However, while we invest heavily in laboratory security and firewalls, the most common method of sharing these breakthroughs—email—remains one of the most significant vulnerabilities in the research lifecycle.
The privacy gap in mainstream platforms
For many professionals, the convenience of a standard business email account has long outweighed security concerns. Yet, as cyber espionage becomes more sophisticated and the race for innovation accelerates, the risks of using unencrypted communication are becoming impossible to ignore. A single intercepted message or a compromised login can result in years of work being leaked to competitors or held for ransom, potentially ending a project before it ever reaches peer review.
The central issue for researchers is that most popular email services were built for convenience and advertising, not for high-stakes data protection. There is a common misconception that “private” simply means a password-protected inbox. However, mainstream providers often maintain the keys to your data on their own servers, meaning your communications are technically accessible to the provider itself.
The truth about “free” email service providers
This reality has been increasingly scrutinised, with reports from outlets like The Guardian highlighting that Gmail isn’t truly private due to the pervasive nature of metadata collection and the provider's ability to scan content for various service improvements.
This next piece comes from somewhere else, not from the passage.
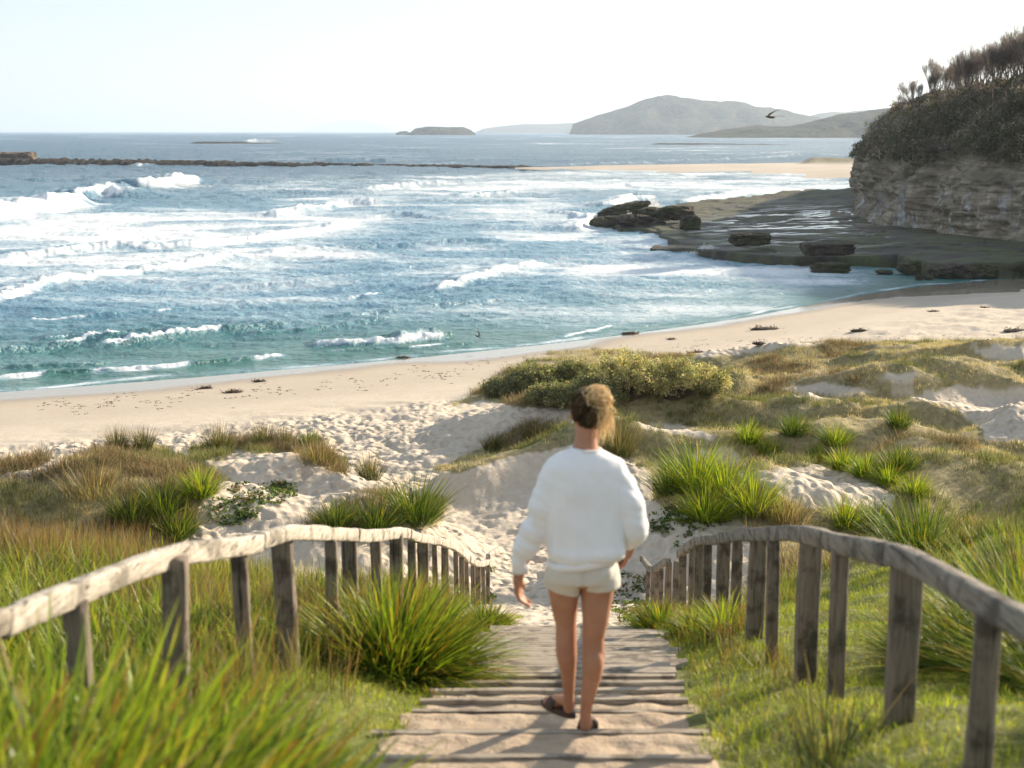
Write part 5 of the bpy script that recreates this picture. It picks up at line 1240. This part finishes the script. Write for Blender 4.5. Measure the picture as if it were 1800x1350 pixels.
    o, me, co = fuse('body', P, .0052, .5, SK, t, org, 4); setco(me, co, org)
    # eyes
    for sx in (-.034, .018):
        e = ell(hc+[sx-.004, .124-.2*abs(sx), -.004], (.011, .008, .007), 10); mesh('eye', e[0]-np.array(org), e[1], mat_simple('eye_white', (.6, .58, .55), .3), t)
    # sweatshirt
    S = []
    S.append(rings([(Wp(1030, 787), .064, .060, -.05), (Wp(1029, 794), .092, .072, 0), (Wp(1029, 803), .136, .090, 0), (Wp(1028, 818), .162, .108, 0), (Wp(1028, 850), .172, .120, 0), (Wp(1028, 900), .174, .130, .02), (Wp(1028, 940), .182, .140, .06), (Wp(1028, 962), .184, .144, .11), (Wp(1027, 974), .180, .144, .14), (Wp(1027, 980), .165, .134, .15)], e=.92))
    def sleeve(pts):
        for a, b in zip(pts[:-1], pts[1:]): S.append(cap(a[0], a[1], b[0], b[1], 18))
    sleeve([(Wp(982, 824), .054), (Wp(967, 852), .059), (Wp(957, 890), .062), (Wp(944, 925, .01), .062), (Wp(930, 958, .03), .056), (Wp(919, 978, .04), .050), (Wp(916, 992, .045), .036)])
    sleeve([(Wp(1076, 824), .055), (Wp(1092, 852), .064), (Wp(1103, 885, -.01), .070), (Wp(1108, 910, .0), .073), (Wp(1111, 928, .01), .064), (Wp(1110, 941, .02), .050), (Wp(1108, 950, .04), .037)])
    o, me, co = fuse('sweatshirt', S, .0085, .6, SW, t, org, 7)
    me2 = me; nn = np.zeros(len(co)*3, dtype=np.float32); me.vertices.foreach_get('normal', nn); nn = nn.reshape(-1, 3)
    c = co-np.array(org)
    zrel = c[:, 2]
    # soft folds: drags from the shoulders on the back, rings on the sleeves
    f1 = fbm3(c*np.array([1.6, 1.2, .7]), 3.4, 700, 3)*.036; f2 = fbm3((c+np.stack([c[:, 2]*.5, c[:, 1]*0, c[:, 0]*.4], 1))*np.array([.9, 1, 3.2]), 5.5, 710, 3)*.013
    arm = sm(.145, .20, np.abs(c[:, 0]-(Wp(1027, 900)[0]-org[0])))
    d = f1*(1-arm*.3) + f2*(.25+.95*arm) + .010*np.exp(-((zrel-(Wp(1027, 965)[2]-org[2]))/.03)**2)*(1-arm)
    co2 = co + nn*d[:, None]; setco(me, co2, org)
    # ribbed hem, collar and cuffs
    def band(c0, rx, ry, tl, h, th, n=120):
        a = np.linspace(0, 2*math.pi, n, endpoint=False); rows = [(0, 0), (0, 1), (1, 1), (1, 0)]; V = []
        rib = .0012*np.sign(np.sin(a*40))
        for (o_, u_) in [(-th, -h/2), (th, -h/2), (th*1.3, 0), (th, h/2), (-th, h/2)]:
            x = np.cos(a)*(rx+o_+rib); y = np.sin(a)*(ry+o_+rib); V.append(np.stack([c0[0]+x, c0[1]+y, c0[2]+x*tl+u_], 1))
        V = np.concatenate(V)-np.array(org); F = [(i*n+j, i*n+(j+1) % n, ((i+1) % 5)*n+(j+1) % n, ((i+1) % 5)*n+j) for i in range(5) for j in range(n)]
        return V, np.array(F)
    V, F = band(Wp(1027, 981), .168, .136, .15, .035, .006); mesh('hem_band', V, F, SW, o)
    V, F = band(Wp(1030, 789, .0), .066, .061, -.05, .014, .004); mesh('collar', V, F, SW, o)
    V, F = band(Wp(915, 998, .05), .033, .033, .1, .045, .005); mesh('cuff', V, F, SW, o)
    # shorts
    H = []
    H.append(rings([(Wp(1024, 975), .160, .125, .05), (Wp(1024, 990), .168, .135, .03), (Wp(1024, 1005), .172, .138, 0), (Wp(1024, 1017), .170, .132, 0)]))
    H.append(rings([(Wp(991, 1000), .085, .100, 0), (Wp(990, 1018, .0), .092, .100, -.1), (Wp(990, 1032, .02), .090, .096, -.22), (Wp(990, 1037, .02), .086, .092, -.25)]))
    H.append(rings([(Wp(1053, 998), .088, .104, 0), (Wp(1055, 1015, 0), .094, .104, .02), (Wp(1056, 1028, 0), .094, .100, .03), (Wp(1056, 1032, 0), .090, .096, .03)]))
    H.append(ell(Wp(1003, 1006, -.055), (.080, .070, .075))); H.append(ell(Wp(1047, 1004, -.06), (.084, .072, .075)))
    o2, me, co = fuse('shorts', H, .0075, .5, SHM, t, org, 4)
    nn = np.zeros(len(co)*3, dtype=np.float32); me.vertices.foreach_get('normal', nn); nn = nn.reshape(-1, 3); c = co-np.array(org)
    seam = -.012*np.exp(-((c[:, 0]-(Wp(1024, 1000)[0]-org[0]))/.012)**2)*(nn[:, 1] < -.1)
    setco(me, co + nn*(fbm3(c*np.array([1, 1, 2.5]), 6, 720, 3)*.008 + seam)[:, None], org)
    # sandals: sole and strap
    ML = mat_simple('dark_leather', (.035, .022, .016), .6, 60, .3, .003, (.06, .038, .026))
    for h, dirx in ((hl, -.75), (hr, .16)):
        f = np.array([dirx, 1.0, 0]); f /= np.linalg.norm(f); sd = np.array([f[1], -f[0], 0])
        s_ = empty('sandal', tuple(h-np.array(org))); s_.parent = t
        a = np.linspace(0, 2*math.pi, 40, endpoint=False); L_ = .255; wv = .046+.008*np.cos(a)
        out = np.stack([(np.cos(a)*L_/2+.085), np.sin(a)*wv], 1); V = []
        for zz, k in ((-.030, .96), (-.022, 1.0), (-.010, 1.0), (-.006, .95)): V.append(out[:, :1]*k*f + out[:, 1:]*k*sd + np.array([0, 0, zz]))
        V = np.concatenate(V+[np.array([[0, 0, -.006]])+f*.08, np.array([[0, 0, -.030]])+f*.08]); n = 40
        F = [(i*n+j, i*n+(j+1) % n, (i+1)*n+(j+1) % n, (i+1)*n+j) for i in range(3) for j in range(n)]; T = [(3*n+j, 3*n+(j+1) % n, 4*n) for j in range(n)]+[((j+1) % n, j, 4*n+1) for j in range(n)]
        mesh('sole', V, [np.array(F), np.array(T)], ML, s_)
        q = np.linspace(-1.65, 1.65, 20); V = []
        for dd, rr in ((.075, .044), (.135, .044), (.135, .048), (.075, .048)): V.append(f*dd + (np.sin(q)*rr*1.05)[:, None]*sd + np.stack([q*0, q*0, np.cos(q)*rr*1.05-.012], 1))
        V = np.concatenate(V); F = [(i*20+j, i*20+j+1, ((i+1) % 4)*20+j+1, ((i+1) % 4)*20+j) for i in range(4) for j in range(19)]
        mesh('strap', V, np.array(F), ML, s_)
    # hair: dark underlayer, swept up to a blonde knot, loose ends falling on the right
    HM = NT('hair'); cc = HM.attr('Col', 'Color'); htr = HM.n('ShaderNodeBsdfTranslucent'); HM.put(htr.inputs[0], cc); hmx = HM.n('ShaderNodeMixShader'); hmx.inputs[0].default_value = .35
    HM.t.links.new(HM.bsdf(cc, .5, Specular_IOR_Level=.4), hmx.inputs[1]); HM.t.links.new(htr.outputs[0], hmx.inputs[2]); hmat = HM.out(hmx.outputs[0])
    DK = (.035, .020, .012); BL_ = (.78, .58, .32); ML_ = (.20, .125, .065)
    parts = []
    e = ell(hc+[.004, -.010, .012], (.082, .094, .098), 30); up = e[0][:, 2] > hc[2]-.075; col = np.where(((e[0][:, 2]-hc[2]) > .035)[:, None], np.array(ML_), np.array(DK)); parts.append((e[0], e[1], col))
    bun = Wp(1050, 697, -.005)
    bun = Wp(1051, 700, -.02); e = ell(bun, (.052, .05, .048), 20); parts.append((e[0], e[1], np.tile((.45, .31, .16), (len(e[0]), 1))))
    rs = np.random.default_rng(3)
    def ribbon(P, w_, c0, c1):
        P = np.array(P); n = len(P); T = np.gradient(P, axis=0); S_ = np.cross(T, rs.normal(0, 1, 3)); S_ /= np.linalg.norm(S_, axis=1)[:, None]+1e-9
        wv = w_*np.sin(np.linspace(.25, math.pi-.05, n))[:, None]; V = np.stack([P-S_*wv/2, P+S_*wv/2], 1).reshape(-1, 3)
        k = np.arange(n-1)*2; m = np.linspace(0, 1, n)[:, None]; m = m**1.8; c_ = np.array(c0)*(1-m)+np.array(c1)*m
        parts.append((V, np.stack([k, k+1, k+3, k+2], 1), np.repeat(c_, 2, 0)))
    sk = np.array([.084, .097, .101]); db = (bun-hc-[.004, -.01, .012]); db = db/np.linalg.norm(db)
    for i in range(520):
        th_ = rs.uniform(0, 6.28); zz = rs.uniform(-.95, .35); d0 = np.array([math.cos(th_)*math.sqrt(1-zz*zz), math.sin(th_)*math.sqrt(1-zz*zz), zz])
        if d0[1] > .35 and zz < .1: continue
        P_ = []
        for s in np.linspace(0, 1, 9):
            d = d0*(1-s)+db*s; d /= np.linalg.norm(d); P_.append(hc+[.004, -.01, .012]+d*sk*(1.0+.05*math.sin(s*3.14)*rs.random()+.02*s) )
        b = rs.random(); top = max(0, zz+.3)
        c0 = np.array(DK)*(1-.3*b)+np.array(BL_)*.3*b*top; c1 = np.array(BL_)*rs.uniform(.55, 1.25) if d0[0] > -.35 or b > .6 else np.array(ML_)
        ribbon(P_, .006, c0, c1)
    for i in range(260):
        a1 = rs.normal(0, 1, 3); a1 /= np.linalg.norm(a1); a2 = np.cross(a1, rs.normal(0, 1, 3)); a2 /= np.linalg.norm(a2); r_ = rs.uniform(.048, .068); a0 = rs.uniform(0, 6.28)
        c_ = bun + rs.normal(0, .006, 3); P_ = [c_ + r_*(math.cos(a0+q)*a1+math.sin(a0+q)*a2)*[1, 1, .9] for q in np.linspace(0, rs.uniform(1.2, 2.8), 9)]
        ribbon(P_, .005, np.array(BL_)*rs.uniform(.5, 1.3), np.array(BL_)*rs.uniform(.7, 1.5))
    for i in range(150):
        s0 = bun + [rs.uniform(.0, .04), rs.normal(0, .02), rs.uniform(-.03, .03)]; L_ = rs.uniform(.07, .215); wob = rs.uniform(.004, .020); ph_ = rs.uniform(0, 6.28); dx = rs.uniform(-.01, .045)
        P_ = [s0+[dx*math.sin(min(s*2.2, 1.57))+wob*math.sin(s*9+ph_)-.012*s, -.012+rs.normal(0, .002)-.03*s, -L_*s+.02*math.sin(s*3.1)] for s in np.linspace(0, 1, 12)]
        ribbon(P_, .0045, np.array(BL_)*rs.uniform(.6, 1.2), np.array(BL_)*rs.uniform(.7, 1.5))
    V, F, C_ = join(parts); mesh('hair', V-np.array(org), F, hmat, t, attrs={'Col': np.clip(C_, 0, 1)})
    tag(t, 'woman seen from behind walking down the steps, white sweatshirt, cream shorts, blonde hair tied up', 'person')
woman()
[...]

For an academic or corporate researcher, this lack of absolute privacy is a non-starter. Using a private email platform for your business correspondence shifts the paradigm from “trust-based” security to “mathematical” security. By employing end-to-end encryption, the content of your emails is scrambled on your device before it ever reaches the server, ensuring that only you and your intended recipient hold the keys to the information. This “zero-knowledge” architecture means that even if the server were to be breached, your research data would remain entirely unreadable to any third party.
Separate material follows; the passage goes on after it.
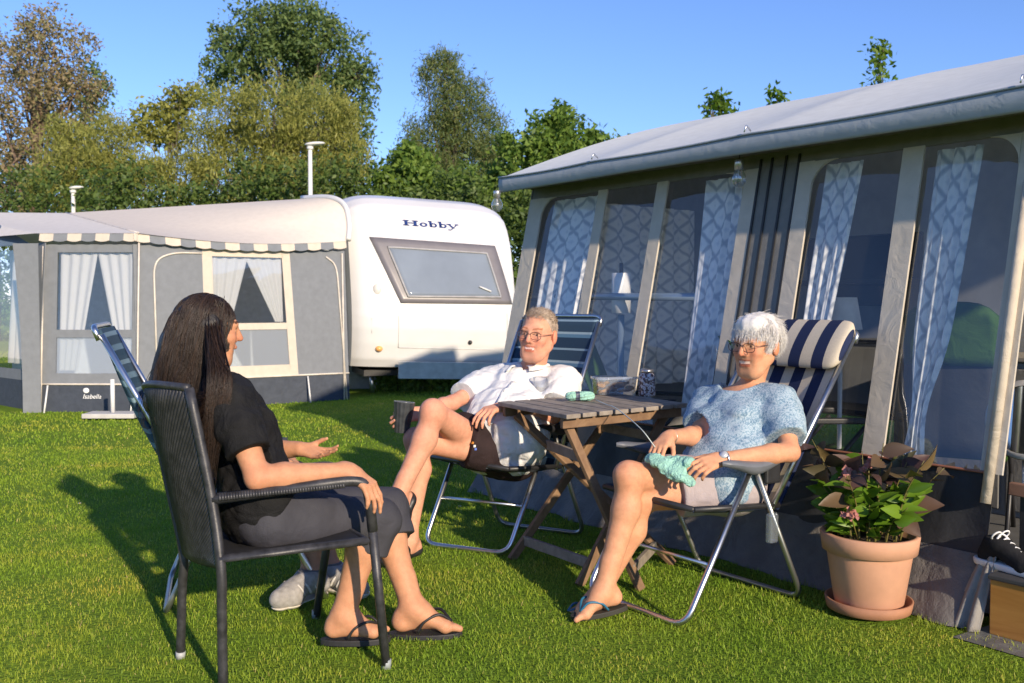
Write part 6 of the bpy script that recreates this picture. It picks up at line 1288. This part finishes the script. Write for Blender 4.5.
# tops of trees that show above the grey roof
tree('bright green tree top sticking up highest over the right end of the awning roof', 'tree', 878, 20, [(878, 64, 8, 1.5), (880, 50, 4), (877, 88, 10), (880, 130, 22), (880, 175, 40), (900, 230, 50)], LIME, 3000, .13, 10, .1, group='tree tops over the awning roof')
tree('bright green twiggy tree top over the left part of the awning roof', 'tree', 718, 21, [(718, 103, 7), (725, 107, 5), (712, 107, 5), (718, 135, 16), (718, 180, 34), (725, 240, 45)], LIME, 2600, .13, 11, .1, group='tree tops over the awning roof')
tree('smallest bright green tuft of leaves showing over the middle of the awning roof', 'tree', 777, 21, [(777, 96, 5, .7), (779, 118, 12), (780, 165, 34), (775, 230, 45)], LIME, 2200, .13, 12, .1, group='tree tops over the awning roof')
HEDGE = [(.055, .095, .022), (.085, .14, .03), (.14, .19, .045)]
def hedge(label, x0, x1, py0, py1, d, cols, n, seed, group='hedges behind the campsite'):
    r = np.random.default_rng(seed); B = []; xs = np.arange(x0, x1, 22)
    for x in xs:
        for z in np.arange(py0+r.uniform(-26, 12), 338, 30): c = P(x+r.uniform(-8, 8), z+r.uniform(-6, 6), d+r.uniform(-.8, .8)); R = 24*d/FPX; B.append((c, (R, R, R*.9)))
    o = thing('hedge', label, 'hedge', A3(P((x0+x1)/2, 300, d)[0], d, 0), group); tm = mat('hedge_wood', (.08, .06, .045), .9); b = MB()
    for x in xs: g = P(x, 300, d)*A3(1, 1, 0); b.tube([g, g+A3(.1, 0, 1.6), g+A3(0, .1, 3.2)], [.05, .04, .02], 5)
    b.build('wood', tm, o, True); leafcloud('foliage', leafmat('hedge_leaf_%d' % seed, cols, .25), o, B, n, .13, seed)
hedge('long mixed green hedge behind the cream awning roof', 95, 400, 200, 305, 27, HEDGE, 36000, 21)
hedge('dark hedge at the far left behind the cream awning', -420, 100, 205, 305, 30, HEDGE, 34000, 22)
hedge('green hedge behind the white caravan and grey awning corner', 395, 660, 215, 305, 25, HEDGE, 32000, 23)
# weeds under the caravan
wd_ = thing('weeds', 'low leafy weeds in the shade under the caravan front', 'weeds', A3(-1.4, 13.4, 0)); B = [(A3(-1.75+.16*k, 13.1+.1*math.sin(k*2.1), .16+.10*abs(math.sin(k*1.7))), (.16, .16, .18)) for k in range(13)]
leafcloud('foliage', leafmat('weed_leaf', GREEN, .3), wd_, B, 2600, .07, 31)
b = MB()
for c, _ in B: b.tube([c*A3(1, 1, 0), c], .006, 4)
b.build('stem', mat('weed_stem', (.08, .1, .03), .8), wd_)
Safeguarding the research workflow
Moving to an encrypted environment does more than just protect against hackers; it helps maintain the professional standards required by modern funding bodies and regulatory agencies. In an era of GDPR and strict data sovereignty laws, researchers have a legal and ethical obligation to ensure that the sensitive data they handle—particularly personally identifiable information (PII) or protected health information (PHI)—is never exposed through insecure channels.
Implementing a secure email strategy also mitigates the risk of human error, which remains the leading cause of data leaks. Features such as password-protected emails for external collaborators and the ability to set expiry dates on sensitive messages provide researchers with much-needed control over their data’s lifespan. It ensures that a collaborative link sent to a partner at another university doesn't remain live and vulnerable months after the project has concluded.
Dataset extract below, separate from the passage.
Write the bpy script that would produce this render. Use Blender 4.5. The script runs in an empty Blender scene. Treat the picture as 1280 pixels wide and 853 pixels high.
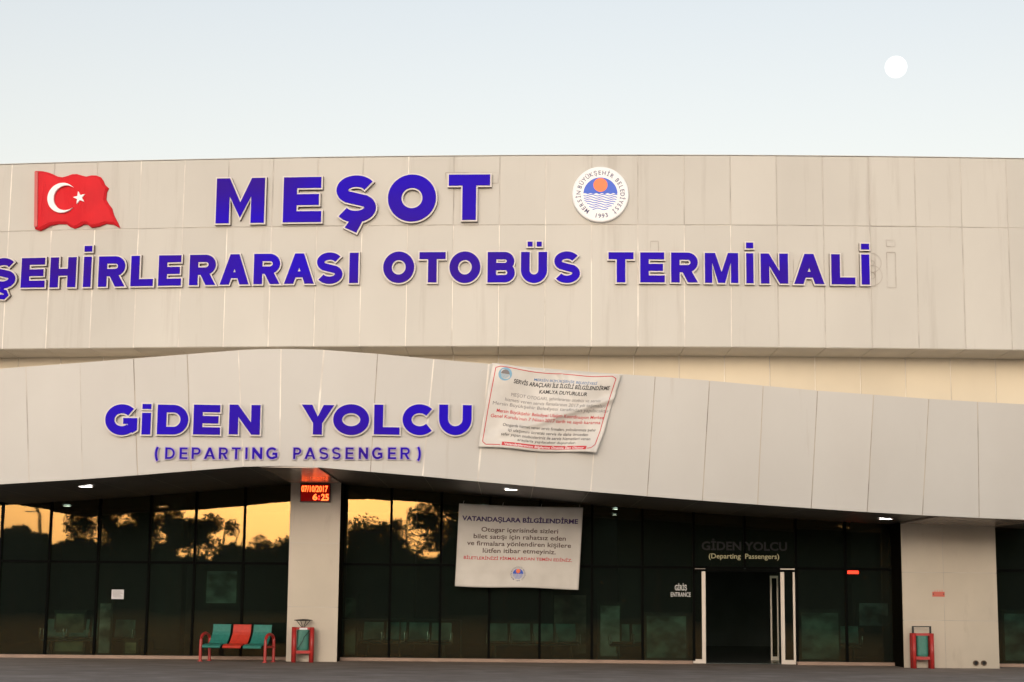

Preserving the future of innovation
Ultimately, the goal of secure communication in research is to preserve the freedom to innovate. When scientists and developers can exchange ideas via email without the fear of surveillance or theft, the pace of discovery accelerates. Protecting your intellectual property through encrypted channels is a fundamental requirement for anyone operating at the cutting edge of technology and science in 2026.
In the high-stakes world of intellectual property, the best way to secure your next breakthrough is to ensure it stays between you and your team.